Causuality, in such a world, can be considerably different than that in a world whose time is linear. The absurdity of a non-existent Ptah creating himself can vanish in such a loop. Ptah did exist, in one of those loops, and was there to create himself, because he eventually would exist. The future is the past and the logical dilemma vanishes, because the 'future' Ptah is able to influence the 'past' out of which he arose, emerging from the point of branching into the main stream of time, in this world he brings himself into.

Now, let us ponder what a 'spoken name' is. It is a sequence of sounds, which means, not just a collection of sounds, but such a collection, indexed according to a particular ordering (first, second, third). In linear time, there must be a first sound and a last, unless the name is of infinite length. But, let us say, that, dwelling in this hypothetical Nun, in which time can turn in on itself, Aset stands in one of the loops that time will bend into, speaking a name. She spends her entire time in that loop uttering it. The name is of finite length, and yet it neither has a first sound, nor a last.

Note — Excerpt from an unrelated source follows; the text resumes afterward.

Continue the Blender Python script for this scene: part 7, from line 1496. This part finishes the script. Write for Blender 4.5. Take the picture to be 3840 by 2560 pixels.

Such a name can't be spoken in a world in which time is linear. The problem would not be one's range of vocalization, but the impossibility of having a looping sequence of the sort needed. Let us add that what we've just described is one of the more 'normal' alternative that could be imagined; if one looks at a loop, over a small stretch of time, it looks just like linear time. Imagine if one loses this localized similarity. Again, what a 'sequence' is, will be radically different, because its structure, on a very basic level, will reflect the nature of the time stream in which it occurs. If it doesn't look like ours, then sequences of events in that time stream, will most likely not be reproducible here.

The point here, is not to argue that this must be the nature of Nun. As a Metaphysical Empiricist, I would tend to caution the reader against taking mythology at face value. No, the point is to remind the reader of just how strange a world may be and just how little we know about the Divine. Once he appreciates this, he will see that the "obvious" need not always be true.